Dan Plettner Core October Monthly Investment Report (FGF, DVM, UTF, RNP)

Disclaimer:  Dan owns UTF, DVM, and RNP in his Covestor Core model.

The below text is licensed to Covestor Ltd. (“Covestor”), by Dan Plettner. Such text may be disseminated only by Covestor. Dan Plettner invests and receives income for securities research, including “buy-side” research. Dan licenses his own real time trading data to Covestor Ltd. (“Covestor”). Covestor is a Registered Investment Advisor that uses Dan Plettner’s data to create the Core, Long Short Opportunistic, Tax Advantaged Income, and Taxable Income models for its clients. Dan’s words should not be misconstrued as investment advice.

September 30, 2010:  I underperformed in September. Such is reality. Mr. Market grades each of us in both the short term and the long term. The short term matters because the long term is the aggregate of all short terms. When I look at my short term grades, I need to be objective and critical of myself.
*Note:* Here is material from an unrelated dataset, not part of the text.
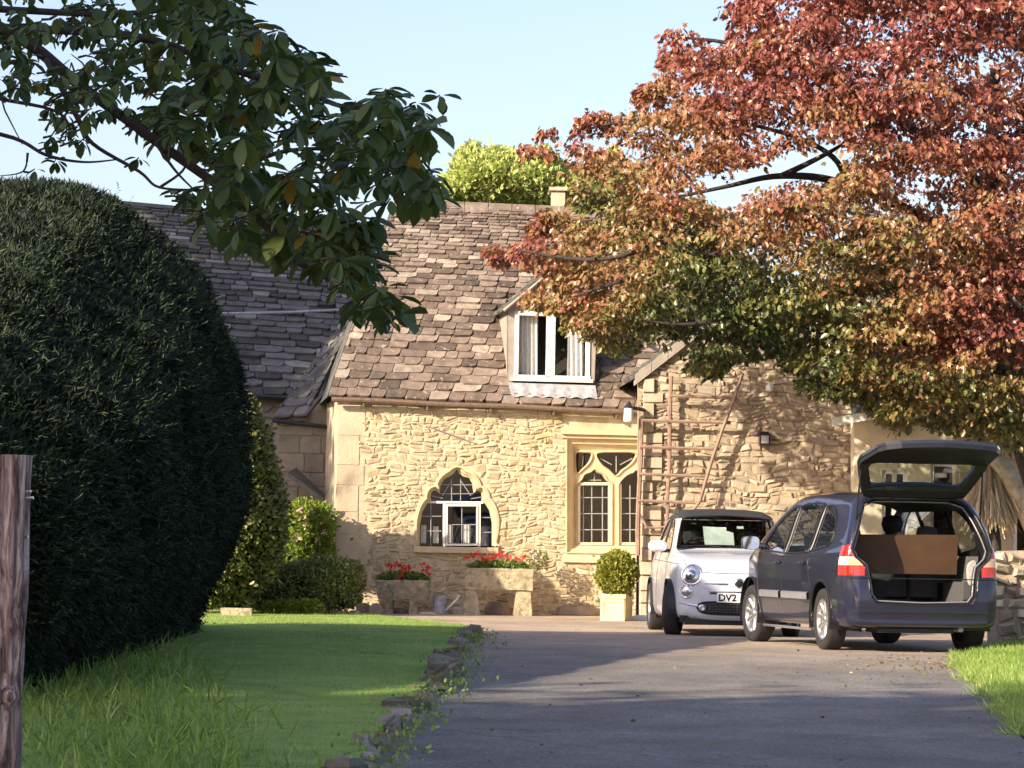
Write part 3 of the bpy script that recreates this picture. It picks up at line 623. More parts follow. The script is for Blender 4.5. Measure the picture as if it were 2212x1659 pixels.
LP = [onplane(eL, nroof, *p)-nroof*(-1 if nroof[2] > 0 else 1)*.055 for p in lp]
G_ = np.stack([[LP[0]*(1-s)*(1-t)+LP[1]*s*(1-t)+LP[2]*s*t+LP[3]*(1-s)*t+np.array([0, -.012, .012])*math.sin(s*40+3*t)*t for s in np.linspace(0, 1, 40)] for t in np.linspace(0, 1, 5)]); lf.grid(G_); sub(lf, 'lead_apron', M['lead'], dorm, True)
dw = MB(); A0, A1, B0, B1 = wl[0], wr[0], wr[1], wl[1]; am = (A0+A1)/2-.03
bars(dw, DFr, [((A0, B0+.03), (A1, B0+.03)), ((A0, B1-.03), (A1, B1-.03)), ((A0+.035, B0), (A0+.035, B1)), ((A1-.045, B0), (A1-.045, B1)), ((am-.035, B0), (am-.035, B1)), ((am+.035, B0), (am+.035, B1))], .062, -.04, .06)
bars(dw, DFr, [((A0-.05, B0-.01), (A1+.03, B0-.01))], .05, 0, .07)
dwf = sub(dw, 'window_frame', M['white'], dorm)
pane(DFr, np.array([(A0, B0), (A1, B0), (A1, B1), (A0, B1)]), -.02, dorm)
room(DFr, A0-.0, A1+.0, B0-.2, B1+.1, -1.2, -.17, dorm)
for q0, q1 in ((A0+.07, A0+.38), (A1-.34, A1-.08)): cu = MB(); curtain(cu, DFr, q0, q1, B0+.05, B1, -.14, .022, 60, .075); sub(cu, 'curtain', M['curtain'], dorm, True)
# chimney seen over the ridge
ch = MB(); c0 = at(1190, 460, 53.6); c1 = at(1220, 418, 53.6); ch.box((c0[0], 53.2, c0[2]-.8), (c1[0], 53.9, c1[2]), t=.6); ch.box((c0[0]-.04, 53.15, c1[2]), (c1[0]+.04, 53.95, c1[2]+.06), t=.2); build(ch, 'chimney', M['render'], house)
mb = MB(); wv = HF.px(k4([(825, 95), (1190, 225)])); bars(mb, HF, [(wv[0], wv[1])], .012, .035, .01); build(mb, 'wall_cable', M['leadbar'], house)
wp = MB(); 
# ================================================================== LEFT SHADED HOUSE (behind)
LHF = Frame(at(560, 900, 53.2), 4.0)
lh = thing('grey_cottage', 'shaded grey stone cottage with a long stone tiled roof left of the golden one', 'cottage', LHF.w(np.array(-2.), np.array(0.), np.array(0.)))
e0_, e1_ = LHF.w(*LHF.hit(180, 838, .2), .2), LHF.w(*LHF.hit(860, 873, .2), .2)
LRF = Frame(LHF.w(np.array(0.), np.array(0.), np.array(-3.6)), 4.0); r0_, r1_ = LRF.w(*LRF.hit(150, 432)), LRF.w(*LRF.hit(900, 500))
mb = MB(); mb.add(np.array([e0_, e1_, r1_, r0_]), [(0, 1, 2, 3)]); mb.add(np.array([r0_, r1_, r1_+[0, 3.5, -3.2], r0_+[0, 3.5, -3.2]]), [(0, 1, 2, 3)]); lroof = build(mb, 'roof', M['roofbase'], lh)
mb = MB(); tiles(mb, e0_, e1_, r1_, r0_, 36, .22, .085, .42, .22, .028); sub(mb, 'stone_tiles', M['tile2'], lroof)
mb = MB(); mb.tube([r0_, (r0_+r1_)/2, r1_], .07, 8); sub(mb, 'ridge_stones', M['tile2'], lroof)
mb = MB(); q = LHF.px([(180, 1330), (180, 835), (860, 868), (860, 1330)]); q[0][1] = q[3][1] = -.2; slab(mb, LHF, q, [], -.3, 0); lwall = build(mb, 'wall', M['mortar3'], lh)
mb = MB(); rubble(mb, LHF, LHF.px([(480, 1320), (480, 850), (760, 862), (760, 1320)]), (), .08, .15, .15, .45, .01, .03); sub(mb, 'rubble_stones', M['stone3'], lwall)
mb = MB(); gq = LHF.px([(500, 853), (660, 862)], .2); mb.tube([LHF.w(*p, .24) for p in gq], .045, 8); build(mb, 'gutter', M['black'], lh)
# pole resting across the roof
p0, p1 = onplane(e0_, np.cross(e1_-e0_, r0_-e0_)/np.linalg.norm(np.cross(e1_-e0_, r0_-e0_)), 476, 686), onplane(e0_, np.cross(e1_-e0_, r0_-e0_)/np.linalg.norm(np.cross(e1_-e0_, r0_-e0_)), 738, 678)
mb = MB(); mb.tube([p0+[0, -.12, .06], (p0+p1)/2+[0, -.12, .045], p1+[0, -.12, .06]], .022, 8); tag(build(mb, 'pole', M['lead']), 'thin pale pole lying across the grey tiled roof', 'pole')
# low link between the two houses, with its own strip of roof
KF = Frame(at(660, 1100, 51.0), 6.0)
lk = thing('lean_to', 'low shaded stone lean-to between the grey and the golden cottage', 'lean-to', KF.w(np.array(0.), np.array(0.), np.array(0.)))
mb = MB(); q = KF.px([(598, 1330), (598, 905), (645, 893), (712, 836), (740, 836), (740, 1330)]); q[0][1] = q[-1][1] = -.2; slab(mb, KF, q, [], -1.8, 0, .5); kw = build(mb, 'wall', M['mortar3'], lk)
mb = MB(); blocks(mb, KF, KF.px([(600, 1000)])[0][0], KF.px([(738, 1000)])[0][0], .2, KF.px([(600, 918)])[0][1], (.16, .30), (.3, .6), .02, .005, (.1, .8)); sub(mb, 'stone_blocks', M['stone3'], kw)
mb = MB(); T_ = lambda u, v, c: KF.w(*KF.hit(u, v, c), c)
tiles(mb, T_(588, 905, .12), T_(662, 899, .14), T_(752, 716, -.9), T_(738, 700, -2.2), 13, .22, .13, .3, .2, .022)
mb.add(np.array([T_(588, 905, .1), T_(662, 899, .12), T_(752, 716, -.9), T_(738, 700, -2.2)])-[0, 0, .06], [(0, 1, 2, 3)], .2); build(mb, 'roof', M['tile2'], lk)
mb = MB(); mb.tube([T_(704, 845, .2), T_(660, 898, .2)], .03, 8); mb.tube([T_(588, 908, .16), T_(722, 924, .16)], .035, 8); mb.tube([T_(722, 926, .12), T_(719, 1050, .1), T_(716, 1200, .1)], .03, 8); build(mb, 'downpipe', M['black'], lk)
mb = MB(); mb.add(np.array([T_(622, 1020, .7), T_(700, 1078, .7), T_(704, 1070, 0.02), T_(640, 1010, 0.02)]), [(0, 1, 2, 3)]); mb.add(np.array([T_(622, 1030, .7), T_(700, 1088, .7), T_(700, 1078, .7), T_(622, 1020, .7)]), [(0, 1, 2, 3)]); build(mb, 'porch_roof', M['tile2'], lk)
mb = MB(); q = KF.px([(640, 1085), (712, 1200)], .02); mb.box((q[0][0], .01, -.1), (q[1][0], .03, q[0][1]), KF); build(mb, 'doorway', M['dark'], lk)
mb = MB(); q = KF.px([(713, 975), (722, 1060)], .25); mb.add(KF.w([q[0][0], q[0][0]+.05, q[1][0]+.03, q[1][0]-.02], [q[0][1], q[0][1], q[1][1], q[1][1]], .25), [(0, 1, 2, 3)]); mb.add(KF.w([q[0][0], q[0][0]+.05, q[1][0]+.03, q[1][0]-.02], [q[0][1], q[0][1], q[1][1], q[1][1]], .22), [(0, 1, 2, 3)]); build(mb, 'shutter_edge', M['white'], lk)

# ================================================================== RIGHT WING
WF = Frame(at(1381, 1340, 46.6), 3.0)
wg = thing('stone_wing', 'gabled rubble stone wing with a wooden trellis behind the parked cars', 'house wing', WF.w(np.array(1.5), np.array(0.), np.array(0.)))
wx = lambda pts, c=0: WF.px(pts, c)
gp_ = wx([(1381, 1345), (1381, 818), (1500, 722), (1620, 632), (1740, 724), (1856, 820), (1856, 1345)]); gp_[0][1] = gp_[-1][1] = -.2
mb = MB(); slab(mb, WF, gp_, [], -.3, 0, .5)
mb.add(np.array([WF.w(gp_[1][0], -.2, 0), WF.w(gp_[1][0], gp_[1][1], 0), at(1383, 818, 50.5), at(1386, 1320, 50.5)-[0, 0, .3]]), [(0, 1, 2, 3)], .5)
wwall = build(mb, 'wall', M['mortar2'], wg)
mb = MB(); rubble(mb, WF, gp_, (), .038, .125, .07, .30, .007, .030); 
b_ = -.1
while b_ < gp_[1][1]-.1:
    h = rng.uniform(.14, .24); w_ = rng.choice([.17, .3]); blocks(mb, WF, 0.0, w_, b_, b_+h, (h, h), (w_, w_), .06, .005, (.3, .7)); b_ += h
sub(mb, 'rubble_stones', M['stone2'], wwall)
R_ = lambda a, b, c: WF.w(np.array(a), np.array(b), np.array(c))
mb = MB(); pk = gp_[3]; base = MB()
for e_ in (gp_[1], gp_[5]):
    ee = e_+(e_-pk)*.05; E0_, R0_ = R_(ee[0], ee[1]+.05, .03), R_(pk[0], pk[1]+.07, .03); E1_, R1_ = E0_-WF.n*5, R0_-WF.n*5
    base.add(np.array([E0_, E1_, R1_, R0_]), [(0, 1, 2, 3)], .3); tiles(mb, E0_, E1_, R1_, R0_, 16, .24, .13, .4, .2, .02)
wr_ = build(base, 'roof', M['roofbase'], wg); sub(mb, 'stone_tiles', M['tile2'], wr_)
mb = MB()
for e_ in (gp_[1], gp_[5]):                               # coping stones on the gable
    ee = e_+(e_-pk)*.04; n_ = 7
    for i in range(n_):
        a = ee+(pk-ee)*i/n_; c = ee+(pk-ee)*(i+.97)/n_; o_ = np.array([0, .11]); q = np.array([a-o_*.4, c-o_*.4, c+o_, a+o_])
        v = np.concatenate([WF.w(q[:, 0], q[:, 1], -.18), WF.w(q[:, 0], q[:, 1], .09)]); mb.add(v, [(4, 5, 6, 7), (0, 1, 5, 4), (1, 2, 6, 5), (2, 3, 7, 6), (3, 0, 4, 7)], .2+.3*rng.random())
build(mb, 'coping_stones', M['greyrender'], wg)
# trellis
tl = MB(); tp = lambda u, v, c=.16: WF.w(*WF.hit(u, v, c), c)
def stick(u0, v0, u1, v1, r=.02, c=.16, c2=None):
    a, b = tp(u0, v0, c), tp(u1, v1, c if c2 is None else c2); m_ = (a+b)/2+rng.uniform(-.01, .01, 3); tl.tube([a, m_, b], r*1.3, 6)
stick(1386, 905, 1379, 1090, .026); stick(1379, 1090, 1378, 1200, .026); stick(1450, 812, 1446, 1000, .022); stick(1446, 1000, 1441, 1085, .022); stick(1443, 1085, 1440, 1130, .02)
stick(1604, 806, 1560, 930, .022, .24); stick(1560, 930, 1512, 1082, .022, .24); stick(1512, 1082, 1490, 1110, .02, .24)
for y_, x0, x1 in ((855, 1448, 1592), (908, 1386, 1578), (965, 1382, 1553), (1024, 1380, 1527), (1082, 1378, 1512)): stick(x0, y_, x1, y_+5, .02, .2)
stick(1392, 1140, 1440, 1138, .015); stick(1378, 1105, 1398, 1140, .016); stick(1470, 1110, 1440, 1160, .016)
tag(build(tl, 'trellis', M['oldwood']), 'weathered wooden trellis of thin bars on the wing wall beside the tall window', 'trellis')
# carriage lamp on the wing corner
lt = thing('corner_light', 'white cylinder light with a black cap fixed at the corner below the gutter', 'light', tp(1358, 912, .2))
mb = MB(); c_ = tp(1358, 895, .25); r_ = .075; mb.lathe([(r_*.9, -.11), (r_, -.09), (r_*.85, .08), (r_*.8, .09)], 16, 'z', c_); build(mb, 'glass_shade', M['white'], lt, True)
mb = MB(); mb.lathe([(r_*.9, .09), (r_*1.0, .10), (r_*.5, .14), (.01, .19)], 16, 'z', c_); mb.tube([c_+[0, 0, .1], tp(1385, 884, .2), tp(1392, 886, .02)], .028, 8); build(mb, 'cap_and_bracket', M['black'], lt)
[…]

Big heads never learn anything.

A month ago in contemplating signs of a confused marketplace, I observed that trading ranges never last forever. I had generally arrived during the August 23rd to August 27th market week at heavy cash position. My assessment of the markets risk and reward parameters tempered me to maintain a significantly underinvested position. I think that Mr. Market has told me in September not that I was too mindful of the possibility of a sharp move, rather that I failed to anticipate that, at least in the very near term, the sharp move was to be upward.

I sold FGF in September on what the market took to be good news, which was on the lower end of what I perceived as plausible outcomes. I added DVM to my other Cohen & Steers holdings (UTF and RNP) here, all subjects of a recent distribution increase.

I have more favored bottom-up ideas, but investedness is an issue because I continue to lack strong conviction in the market overall. Was early September a head-fake to tempt in the last window dressers and risk-lovers, or the first inning of a major market rally? There are both upside and downside risks, and well-merited rationales for each. Stocks are generally cheap relative to alternatives, and they may be under-owned. At the same time, economic policy makers have used their primary ammunition and seem to be focused presently on rhetoric. Is rhetoric the policy makers’ most effective tool to keep people from shunning stocks? And, would the prospective returns that might justify the risk profile of equities be overtaxed next year?

The goal for my account licensed to Covestor’s “Core” model is “to provide significant risk-adjusted total return outperformance versus the S&P 500”. I am generally happy with the volatility measures and reported Beta of 0.28 in the Covestor risk report. I do not have to hug any benchmark and nor dress any windows because nobody can fire me from managing my own account. The most recent performance report is what it is, frustrating. Frustration is no cause to forsake objectivity. I think manufacturing conviction is a stupid game, which I’ll let the professional money managers play without me.

If the market keeps moving higher in October, I will almost certainly underperform, and look wrong to have insufficient conviction to be fully, or more aggressively invested. I very well may look bad if this rally proves to have the legs we all hope and want it to have. I prefer the probability of looking bad to the hazard of investing absent consideration for my objective conviction level.

On a more personal note, I enjoyed the Covestor webinar. Since leaving Wall Street, I’ve loved the personal autonomy. My speech was never so liberated, even when communicating with Financial Advisors. I will continue to make myself available to Covestor for any follow up questions.